LJ : Oui, c’est un moment clé. Cette phrase résonne profondément avec son parcours. En embrassant la cérémonie, en se reconnectant avec sa famille et en prenant ses responsabilités d’aîné, Wilfred a transformé non seulement sa vie, mais aussi celles de ceux qu’il éduque et inspire. C’est un rappel que la guérison ne concerne pas seulement l’individu — il s’agit de reconstruire ces liens brisés avec la communauté et la culture.
Ce qui est frappant chez Wilfred, c’est la légèreté avec laquelle il porte son rôle de leader. Lors de la cérémonie de Sundance, il est le chef, mais il détourne constamment l’attention, raconte des blagues et observe discrètement. Le leadership pour lui ne consiste pas à être le centre de l’attention — il s’agit de s’assurer que tout et tout le monde soient pris en charge. Même lorsqu’il admet des doutes ou des luttes, il reconnaît comment la cérémonie et sa famille le maintiennent ancré. Cette humilité et cette interconnexion sont au cœur de la manière dont il dirige.
SB : Ne pas savoir fait aussi partie de la connaissance — refuser de tout contrôler et accepter le doute parce qu’il y a des forces plus grandes en jeu. Comme le dit Wilfred : « I still have doubts, there is no definitive answer. Sometimes there is a big void in there especially when you see all the pain around you. » Pour lui, le doute n’est pas quelque chose à résoudre, mais à accepter. Comprendre ne semble pas être l’objectif. Une réponse définitive importe moins que de maintenir une connexion : avec tout, avec les ancêtres et avec le monde. Cela offre une définition finale du lien : celle d’un trajet, d’une expérience et d’une relation de soi aux touts. « We’re not separated. We’re totally immersed in everything around us and everything is immersed in us. »
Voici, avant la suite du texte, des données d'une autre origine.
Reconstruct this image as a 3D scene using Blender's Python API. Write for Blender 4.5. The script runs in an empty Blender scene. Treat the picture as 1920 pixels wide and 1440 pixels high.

LJ : Même s’il a appris tant de choses, il reconnaît que la connaissance n’est pas une question de certitude — il s’agit de chercher continuellement et de comprendre le parcours. À la fin du film, il souligne que trouver une réponse définitive n’est pas l’objectif ; il s’agit de continuer sur le chemin. Je pense que cela revient à ce dont nous parlions plus tôt au sujet des liens. Dans la culture occidentale, nous pensons souvent à la connaissance comme à une destination — quelque chose de fixe et complet. Mais pour Wilfred, le lien réside dans le processus d’apprentissage et de partage. La multitude de facettes qu’il incarne, et que j’évoquais plus tôt, trouve un écho dans le ciel nocturne : vaste, indescriptiblement riche et plein de sens.
Bien que je ne sois pas une experte, je crois que la connaissance des étoiles est reliée au calendrier original, à la carte originale, et au cinéma originel. Wilfred dit souvent que dans l’hémisphère nord, pendant une partie de l’année, les gens vivaient sous le ciel nocturne jusqu’à 16 heures par jour. Ils sont ainsi devenus intimes, donnant naissance à leurs récits dans cette longue nuit. Chaque étoile avait une histoire. Le ciel nocturne est ainsi perçu comme l’origine de la narration dans plusieurs cultures. Pendant la journée, les gens étaient occupés par leurs tâches, mais la nuit, surtout en hiver, ils se rassemblaient, levaient les yeux et partageaient leurs expériences. Cette connexion aux étoiles façonnait leur compréhension du monde.